-- Start Information supplied --

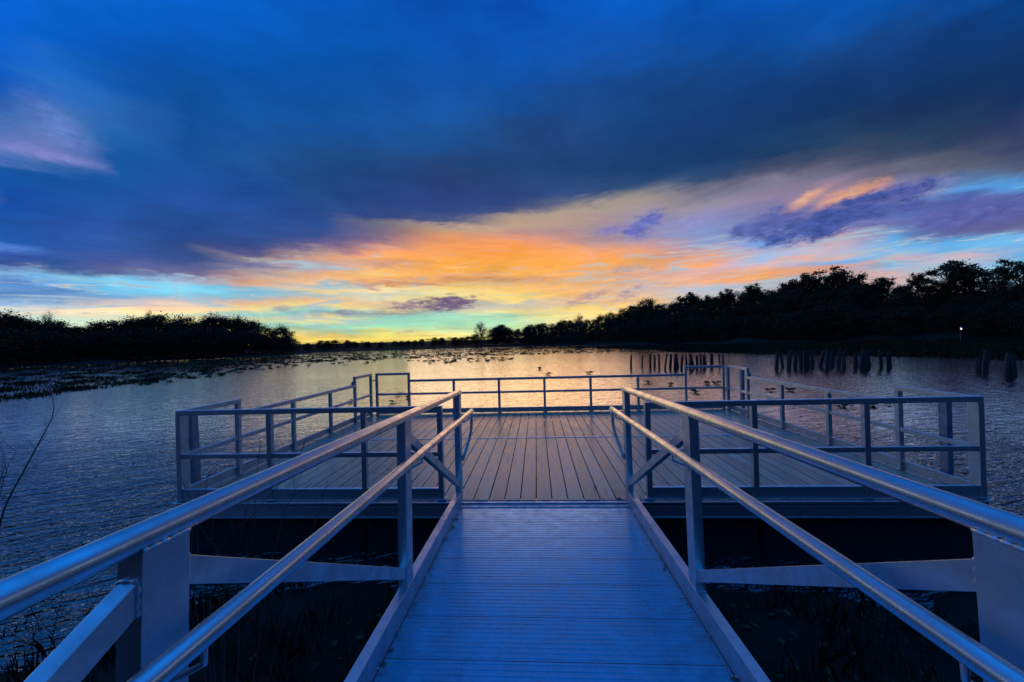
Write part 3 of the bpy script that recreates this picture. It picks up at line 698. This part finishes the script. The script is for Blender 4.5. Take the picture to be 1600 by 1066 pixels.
while px < 1740:
    t_ = (px-800)/800; st_ = 9.5+15*t_
    sr = shore_r(px)
    plant(random.choice(('dense', 'round', 'dense')), px+random.uniform(-3, 3), SR(px)+random.uniform(1, 9 if px > 960 else 4), sr+42+random.uniform(-4, 4), lR, gR, 1.05)
    plant(random.choice(('dense', 'round')), px+st_*.4, SR(px)+12+random.uniform(0, 14)*(.4+t_), sr+24+random.uniform(-3, 3), lR, gR, 1.1)
    b0 = 540-.028*(px-800)
    plant(random.choice(('dense', 'round')), px+st_*.7, b0-(b0-SR(px))*random.uniform(.38, .56), sr+9+random.uniform(-2, 2), lR, gR, 1.3)
    px += st_
px = -150
while px < 455:
    plant(random.choice(('dense', 'round')), px+random.uniform(-5, 5), SL(px)+random.choice((-2, 0, 1, 3, 6, 9)), shore_r(px)+22+random.uniform(-3, 3), lL, gL_, 1.2)
    b0 = 540-.028*(px-800)
    plant(random.choice(('dense', 'round')), px+9, b0-(b0-SL(px+9))*random.uniform(.45, .75), shore_r(px)+8, lL, gL_, 1.7)
    px += 19
px = 470
far = [(465,540),(485,534),(520,530),(560,532),(600,534),(650,530),(690,527),(725,526),(750,520),(762,514),(785,509),(797,513),(806,517),(840,505)]
while px < 835:
    yt = float(np.interp(px, [p[0] for p in far], [p[1] for p in far]))
    plant(random.choice(('dense', 'round', 'shrub')), px, yt+random.uniform(0, 2), shore_r(px)+16, lC, gC, 1.5); px += 10.5
# the trees that stand out against the sky
for kind, x_, yt, dr, wd, lab in (
    ('oak', 1316, 423, 30, 1.15, 'tall clumpy oak rising highest on the skyline left of the gap in the right wood'),
    ('oak', 1268, 432, 32, 1.1, 'oak with ragged crown just left of the tallest clumpy oak'),
    ('oak', 1240, 443, 30, 1.1, 'smaller oak with see-through crown on the right skyline, two left of the tallest'),
    ('oak', 1378, 436, 30, 1.1, 'flat-topped oak on the skyline between the tallest oak and the gap'),
    ('oak', 1488, 414, 26, 1.25, 'broad spreading oak standing above the wood near the right edge'),
    ('oak', 1436, 432, 26, .9, 'leaning airy oak just right of the gap in the right skyline'),
    ('oak', 1517, 419, 28, 1.0, 'oak with layered crown on the right shoulder of the broad spreading oak'),
    ('oak', 1597, 407, 24, .9, 'tall oak cut by the right edge of the picture'),
    ('oak', 1180, 449, 30, 1.0, 'oak with open crown where the right skyline starts to step up'),
    ('oak', 1137, 456, 32, 1.0, 'round-headed oak with gaps of sky above the left row of piles'),
    ('oak', 1078, 461, 34, 1.1, 'ragged oak alone above the mid part of the right skyline'),
    ('oak', 1105, 465, 34, .9, 'small oak between the ragged oak and the round-headed oak'),
    ('bare', 1567, 424, 26, 1.0, 'bare leafless tree on the skyline near the right edge'),
    ('bare', 904, 492, 30, 1.0, 'bare twiggy tree poking above the low left end of the right wood'),
    ('bare', 752, 504, 14, 1.2, 'pale bare tree beside the dark clump at the end of the far shore'),
    ('bare', 80, 490, 22, .8, 'bare twiggy tree above the left bank, nearer the left edge'),
    ('bare', 233, 487, 20, .6, 'bare twiggy tree above the middle of the left bank'),
    ('bare', 372, 493, 20, .6, 'bare twiggy tree near the right end of the left bank'),
    ('round', 5, 492, 20, 1.2, 'tallest dark tree of the left bank at the left edge'),
    ('dense', 783, 508, 15, 1.3, 'dense dark tree clump where the far shore meets the right wood'),
    ('round', 1012, 468, 30, 1.0, 'dark tree stepping up above its neighbours left of the mid right skyline'),
    ('shrub', 448, 528, 4, 1.4, 'low dark bush ending the left bank at the open water')):
    o = plant(kind, x_, yt, shore_r(x_)+dr, lab, gR if x_ > 800 else (gL_ if x_ < 460 else gC), wd); o['label'] = lab

for prs in PROT.values():
    for pr in prs:
        if id(pr) not in used:
            for ch in list(pr.children): bpy.data.objects.remove(ch)
            bpy.data.objects.remove(pr)
# lamp among the trees
p = on_plane(1502, 514, 0) if False else None
d = ray(1502, 514); rr_ = 92.; hh = math.hypot(d.x, d.y); lx, ly, lz = d.x/hh*rr_, d.y/hh*rr_, CZ+d.z/hh*rr_
e_ = empty('yard_lamp', (lx, ly, ground_z(lx, ly))); tag(e_, 'tiny lit white lamp in front of the dark wood on the right', 'lamp')
m_ = MB(); zb = lz-ground_z(lx, ly); m_.tube([(0, .15, -.4), (0, .15, zb+.3), (0, .05, zb+.35), (0, 0, zb+.25)], .04, 8); m_.build('pole', 'frame_steel', e_)
m_ = MB(); m_.tube([(0, 0, zb+.24), (0, 0, zb+.14), (0, 0, zb+.12)], [.05, .2, .2], 12); m_.build('lamp_shade', 'frame_steel', e_)
m_ = MB(); m_.tube([(0, 0, zb+.13), (0, 0, zb+.06), (0, 0, zb-.02), (0, 0, zb-.08)], [.04, .075, .07, .02], 12); m_.build('bulb', 'lamp_glow', e_)

# ------------------------------------------------------------------ marsh
def tufts(name, pts, hmin, hmax, blades, m, spread=.25, wide=.03):
    pts = np.array(pts); n_ = len(pts); r = rng
    base = np.repeat(pts, blades, 0); k = len(base)
    base = base+np.column_stack([r.normal(0, spread, k), r.normal(0, spread, k), np.zeros(k)])
    h = r.uniform(hmin, hmax, k); a = r.uniform(0, 6.283, k); ln = r.normal(0, .35, (k, 2))*h[:, None]
    w_ = np.column_stack([np.cos(a), np.sin(a), np.zeros(k)])*wide
    tip = base+np.column_stack([ln, h]); midp = base+np.column_stack([ln*.35, h*.6])
    V = np.stack([base-w_, base+w_, midp+w_*.8, tip, midp-w_*.8], 1).reshape(-1, 3)
    return tag(npmesh(name, V, np.arange(k*5).reshape(-1, 5), m), kind='stuff')
def field(px0, px1, r0, r1, n_, dens=None):
    out = []
    while len(out) < n_:
        px_ = random.uniform(px0, px1); r_ = math.exp(random.uniform(math.log(r0), math.log(r1)))
        if dens and random.random() > dens(px_, r_): continue
        d_ = ray(px_, 540); a = math.atan2(d_.x, d_.y); x, y = r_*math.sin(a), r_*math.cos(a); out.append((x, y, max(WZ-.02, ground_z(x, y)-.02)))
    return out
def nzf(x, y): return .5+.25*math.sin(x*3.1+math.sin(y*2.3)*1.7)+.25*math.sin(y*4.7+math.sin(x*1.9)*2.1)
def dl(px_, r_):
    edge = np.interp(px_, [-200, 0, 130, 300, 400, 460, 540], [26, 29, 33, 42, 60, 85, 115])
    if r_ < edge: return 0
    q = nzf(px_*.02, math.log(r_)*7)
    return 1 if q > .68 else .02
reeds_l = field(-200, 540, 30, 128, 2600, dl)
tufts('marsh_reeds', reeds_l, .06, .30, 7, 'reed', .35, .03)
def dr(px_, r_):
    edge = np.interp(px_, [860, 950, 1050, 1200, 1600, 1800], [118, 90, 62, 50, 42, 40])
    if r_ < edge: return 0
    return .25+.75*(nzf(px_*.012, math.log(r_)*5) > .42)
tufts('marsh_grass', field(860, 1800, 40, 112, 14000, dr), .15, .6, 7, 'reed', .4, .04)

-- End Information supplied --

◆ Required work: Only the number should be given: how many lines of the data contain the word "picture"?

◆ Task result: 2